España pasa por una grave crisis política: no han sabido gestionar un sistema democrático después de tantos años de dictadura. La herencia del dictador sigue estando en manos de la descendencia monárquica escogida por Franco y lo que se llamó “transición” se estancó y se rebosa hacía detrás.
La libertad de expresión ha vuelto a la época de la dictadura, pero con un sistema modernizado que ahora controla las nuevas tecnologías. Vuelve a cobrar sentido la búsqueda del anonimato para expresarse públicamente con temas políticos, por ejemplo.
El control estatal y de la derecha, sobre los medios de comunicación y jueces y fiscales, enfocan la educación difundida por su flota mediática hacia un retroceso y exaltación de un conservadurismo desconocido hasta ahora por los nacidos después de la época franquista. Esto supone serias restricciones lingüísticas; en el enfoque histórico; en la realidad internacional y estatal de la realidad política actual; en la visión de los derechos humanos o fundamentales; etc.
Se llega a tal punto que, los voceros políticos, viven en una nube confortable desde la que riegan de analfabetismo y mentiras todo lo que hay por debajo. Las fuerzas de izquierdas españolas, que parecían alternativa a todo eso, resultaron más de lo mismo desde que adquirieron las cuotas mínimas de poder. Su españolismo sí está justificado, pero su ignorancia de los derechos de autodeterminación de los pueblos, de los derechos fundamentales, pueden resultar incomprensibles e impropios del siglo XXI. Pero es que toda Europa camina en el mismo sentido.

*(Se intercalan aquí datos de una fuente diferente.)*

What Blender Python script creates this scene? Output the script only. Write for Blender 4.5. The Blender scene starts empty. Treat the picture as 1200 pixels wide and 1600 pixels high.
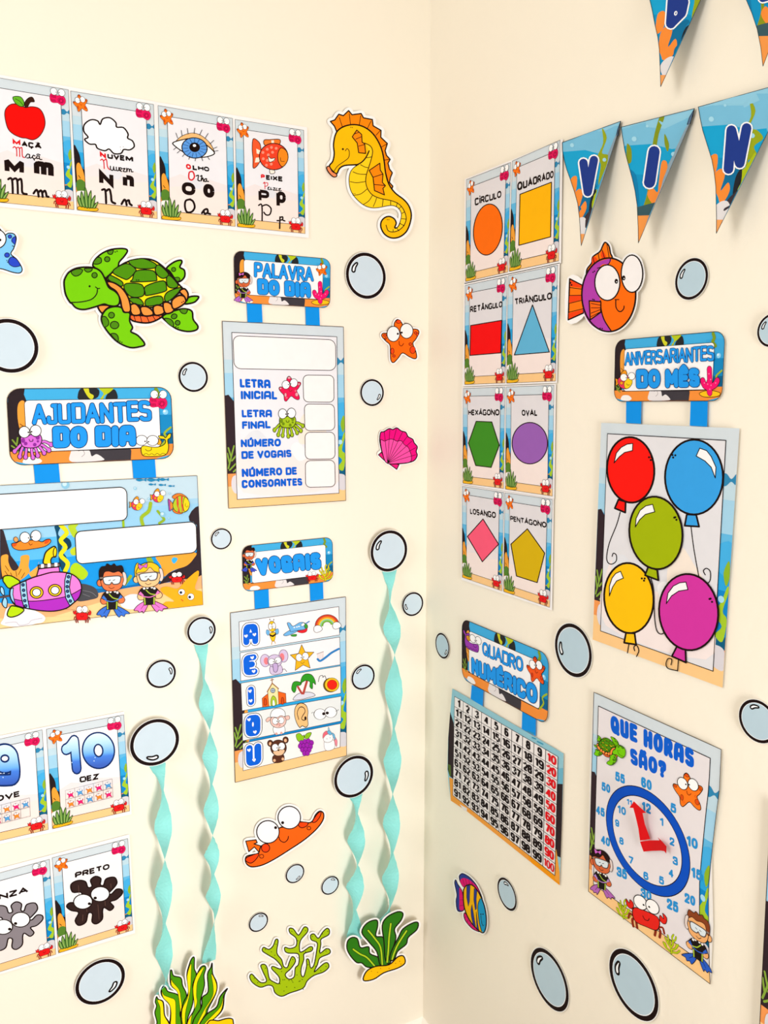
import bpy, math, random
from mathutils import Vector
from mathutils.geometry import tessellate_polygon, delaunay_2d_cdt

# ------------------------------------------------------------------ camera
scene = bpy.context.scene
COL = scene.collection
FOC = 1224.94                                  # focal length for a 1200 x 1600 frame
CAM = Vector((-0.75075, -1.22533, 1.337))
YAW, PITCH = 0.494825, -0.139737
FWD = Vector((math.sin(YAW) * math.cos(PITCH), math.cos(YAW) * math.cos(PITCH), math.sin(PITCH)))
RGT = FWD.cross(Vector((0, 0, 1))).normalized()
UPV = RGT.cross(FWD)
cam_data = bpy.data.cameras.new('camera')
cam = bpy.data.objects.new('camera', cam_data)
COL.objects.link(cam)
cam.location = CAM
cam.rotation_mode = 'QUATERNION'
cam.rotation_quaternion = FWD.to_track_quat('-Z', 'Y')
cam_data.sensor_fit = 'VERTICAL'
cam_data.sensor_height = 36.0
cam_data.lens = FOC / 1600 * 36.0
cam_data.clip_start = 0.02
scene.camera = cam

# ------------------------------------------------------------------ light
scene.view_settings.view_transform = 'Standard'
scene.view_settings.look = 'None'
scene.view_settings.gamma = 1.0
scene.view_settings.use_curve_mapping = False
scene.view_settings.exposure = 0.0
world = bpy.data.worlds.new('daylight')
scene.world = world
world.use_nodes = True
bg = world.node_tree.nodes['Background']
bg.inputs[0].default_value = (0.98, 0.99, 1.0, 1)
bg.inputs[1].default_value = 0.38


def window_light(name, loc, aim, w, h, power, color):
    d = bpy.data.lights.new(name, 'AREA')
    d.shape = 'RECTANGLE'
    d.size, d.size_y, d.energy, d.color = w, h, power, color
    o = bpy.data.objects.new(name, d)
    COL.objects.link(o)
    o.location = loc
    o.rotation_mode = 'QUATERNION'
    o.rotation_quaternion = (Vector(aim) - Vector(loc)).to_track_quat('-Z', 'Y')


window_light('window_light_right', (-0.32, -1.9, 0.85), (-1.75, 0, 0.8), 0.5, 0.8, 29, (1.0, 1.0, 1.0))
window_light('window_light_left', (-2.5, -0.9, 1.9), (0, -0.6, 1.2), 0.9, 1.1, 22, (1.0, 1.0, 1.0))


# ------------------------------------------------------------------ materials
def lin(c):
    return c / 12.92 if c <= 0.04045 else ((c + 0.055) / 1.055) ** 2.4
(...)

España no reconoce la crisis que empezó por limitaciones en los derechos de los trabajadores, bajo un gobierno supuestamente socialista, que firmó con la derecha un Estatuto de los Trabajadores para limitar -por ejemplo- el derecho a la huelga. Siguió con el fortalecimiento de un sistema policial que combatía la discrepancia política, justificado con un reguero de muertos y torturas legales, condenadas en tribunales internacionales. Continuó con la creación de una brecha social, a raíz de una crisis financiera internacional, que pagaron los más pobres y de la que resultan millones de personas atracadas en sus nóminas y sus condiciones de trabajo, con incrementos de cargas laborales. Una reforma laboral que se salda con un incremento gigantesco del índice de suicidios y la expulsión de la vivienda de cientos de miles de familias. Cuando se anuncia el crecimiento de la economía las cifras desvelan una brecha social abismal, donde los ricos han multiplicado sus capitales y el resto es cada vez más pobre. Es la crisis de un sistema democrático desde su nacimiento.
La Constitución de la transición se cambió en apenas un mes de trámite, en 2011, para introducir el cruel artículo 135, que antepone la salud financiera de la banca a la de la ciudadanía. Esto lo consiguió la mayoría representada por PSOE y PP.
En España se ha ejercido un continuado tripartidismo. El bipartidismo de las dos fuerzas políticas que lo encabezan es acolchado por la esperanza de que el tercero crezca y valga como alternativa. Pero el miedo al cambio auténtico se inyecta diariamente en los medios de comunicación y en el discurso de unos acomodados políticos que pueden ser de cualquier partido español indiferentemente.
Lo peor es no reconocer la crisis. Así, la posibilidad de superarla es tan invisible como la propia crisis. Y lo malo es que cuando haya que rendir responsabilidades históricas los culpables ya no estarán ahí.
Por todo eso, el señalado por España de “independentista” se siente hoy más íntegro que cualquier español. Para eso, cuando tengamos nuestra oportunidad, ya rendiremos cuentas ante nuestro Pueblo y, ojalá, no se ejerza en esa Canarias libre la misma política sucia que domina hoy en España.